You Shall Know Our Velocity!, by Dave Eggers

This is the first Dave Eggers book I've read, and my main reaction: Wow. I can't believe I haven't read his work until now. Real literature wraps indelible truths in a story that pulls you in so strongly the truths hit you shockingly hard. This is exactly what this book does. The book is written in first person by Will, a 27 year old man who's life has been turned upside down by a sudden financial windfall, the death of one of his closest friends and his subsequent beating by three men in rural Wisconsin. He enlists his remaining closest friend, Hand, to join him on a cross-planetary trip on which he plans to give away $36,000 to those who seem to be in need. They start out in Senegal and end in Latvia, and we get every detail of their seven day trek.

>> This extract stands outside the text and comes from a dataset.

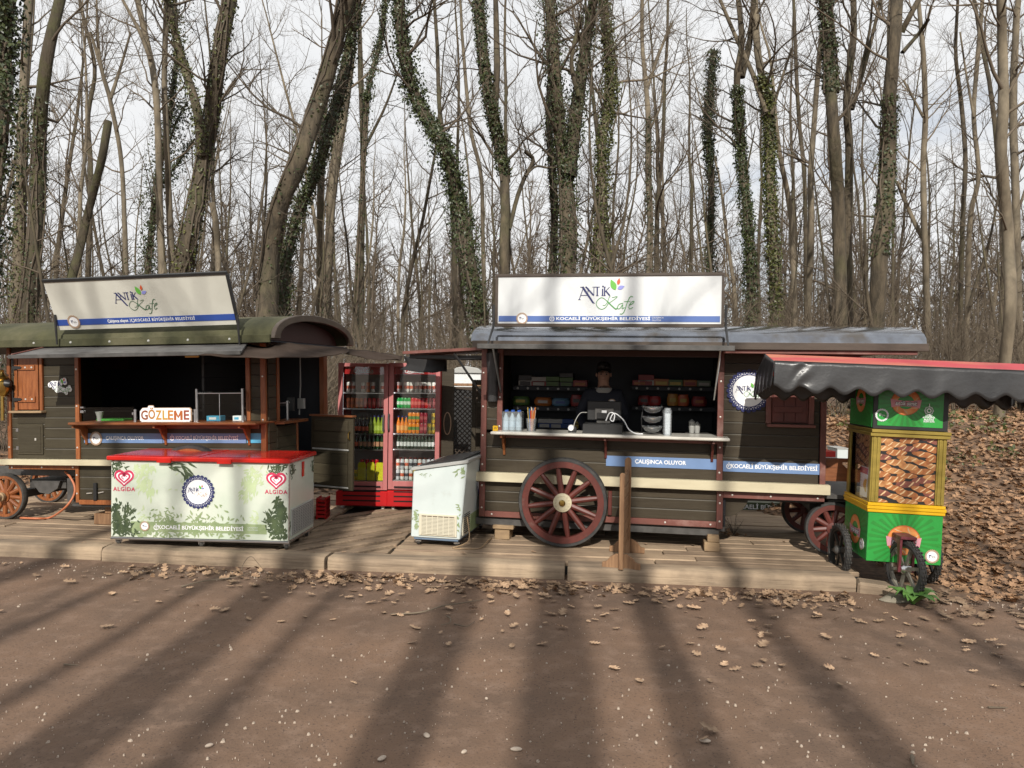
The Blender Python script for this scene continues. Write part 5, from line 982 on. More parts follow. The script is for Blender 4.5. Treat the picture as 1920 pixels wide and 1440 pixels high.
# green panels: rays, ring bread and ribbon
def simit_badge(parent, cx, cz, r, y, rz=0, org=(0, 0, 0), bx=None, hide_mid=False):
    e = bpy.data.objects.new('simit_badge', None); link(e, parent); e.location = org; e.rotation_euler = (0, 0, rz); e.empty_display_size = .05
    rm = MB(); 
    for i in range(28):
        a = 360 * (i + .5) / 28; w = 3.0; r1 = r * (2.35 if i % 2 else 2.1)
        P = [(cx + r * .9 * math.cos(R_(a - w)), cz + r * .85 * math.sin(R_(a - w))), (cx + r1 * math.cos(R_(a - w)), cz + r1 * .85 * math.sin(R_(a - w))), (cx + r1 * math.cos(R_(a + w)), cz + r1 * .85 * math.sin(R_(a + w))), (cx + r * .9 * math.cos(R_(a + w)), cz + r * .85 * math.sin(R_(a + w)))]
        if bx: P = [(min(max(p[0], bx[0]), bx[1]), min(max(p[1], bx[2]), bx[3])) for p in P]
        rm.flat(P, y)
    stuff(rm.build('ray_print', M['greenray'], e, fix=False))
    cl = (lambda P: [(p[0], min(max(p[1], bx[2]), bx[3])) for p in P]) if bx else (lambda P: P)
    ring = MB(); ring.stroke(cl(arc(cx, cz, r * .78, 0, 360, 44, r * .72)), r * .42, y - .001); ring.build('ring_print', M['simit'], e, fix=False)
    tw = MB()
    for i in range(7): tw.stroke(cl([(cx + rr * r * math.cos(R_(a)), cz + rr * r * .92 * math.sin(R_(a))) for rr, a in ((.6, i * 51), (.78, i * 51 + 20), (.96, i * 51 + 26))]), [r * .03, r * .09, r * .03], y - .0016)
    stuff(tw.build('twist_print', M['crumb'], e, fix=False))
    ol = MB().stroke(cl(arc(cx, cz, r, 0, 360, 44, r * .93)), r * .05, y - .0019); ol.build('ring_outline', mat('dark orange ink', (.45, .09, .03), .5) if 'dark orange ink' not in bpy.data.materials else bpy.data.materials['dark orange ink'], e, fix=False)
    rb_ = [(cx - r * 1.08, cz + r * .22), (cx - r * .6, cz + r * .12), (cx, cz + r * .1), (cx + r * .6, cz + r * .12), (cx + r * 1.08, cz + r * .22), (cx + r * .98, cz - r * .42), (cx + r * .6, cz - r * .33), (cx, cz - r * .3), (cx - r * .6, cz - r * .33), (cx - r * .98, cz - r * .42)]
    MB().flat(rb_, y - .0026).build('ribbon_print', M['pinkink'], e, fix=False)
    lettering('antik simit', e, cx, y - .0032, cz - r * .1, r * .42, M['blackink'], bold=.055, shear=.25, width=r * 1.56, name='lettering_outline'); lettering('antik simit', e, cx, y - .0038, cz - r * .1, r * .42, M['ink'], bold=.018, shear=.25, width=r * 1.5)
    return e
q = k(1694, 1013); simit_badge(ck, q[0], q[1], .135, -.002, bx=(.01, xw - .01, zB + .01, zY0 - .01))
q = k(1698, 754); simit_badge(ck, q[0], q[1], .118, -.0055, bx=(.04, xw - .05, zG1 + .035, zU - .012))
simit_badge(ck, dp * .5, k(1694, 1013)[1] + .02, .135, 0, R_(-90), (-.002, dp, 0), bx=(.02, dp - .02, zB + .02, zY0 - .02)); simit_badge(ck, dp * .5, k(1698, 754)[1], .118, 0, R_(-90), (-.006, dp, 0), bx=(.03, dp - .03, zG1 + .03, zU - .02))
q = k(1653, 778); gear(ck, q[0], -.0085, q[1], .052, M['ink'], 'round_badge', 'Tek', M['ink'], disc=M['green'])
q = k(1741, 770); gear(ck, q[0], -.0085, q[1], .036, M['ink'], 'crest_badge', disc=M['green'], n=8); MB().stroke([(q[0], q[1] + .03), (q[0], q[1] + .06)], .006, -.0125).stroke(arc(q[0], q[1], .016, 0, 360, 14), .01, -.0125).build('crest', M['ink'], ck, fix=False)
for t, pz, w in (('KOCAELİ', 779.5, .055), ('BÜYÜKŞEHİR', 783, .1), ('BELEDİYESİ', 787, .08), ('ÇALIŞINCA OLUYOR', 790.5, .09)): q = k(1741, pz); lettering(t, ck, q[0], -.0065, q[1], .019, M['ink'], bold=.02, width=w)
q = k(1747, 1043); gear(ck, q[0], -.006, q[1], .056, M['tan'], 'round_badge', 'Tek')
e = gear(ck, -.006, .12, zB + .12, .05, M['tan'], 'round_badge', 'Tek', rz=R_(-90))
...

Throughout, Will is caught up inside his own head. He holds imaginary conversations with those around him, remembers the painful events that precipitated the trip, explores his feelings about life, and death. The truths Eggers describes involve what it means to be ready to die, the solitariness one can feel even when being incredibly intimate with another human being, the desire to do anything and be everything all at once. I was struck most of all by Will's "paralysis of possibility," a phrase I myself conjured a few years ago when faced with certain life decisions. The money opened up infinite opportunities for Will, and suddenly he was paralyzed by the inability to choose. He yearned for limitations, clear-cut borders that pushed him into a definite direction. It's a feeling I can relate to.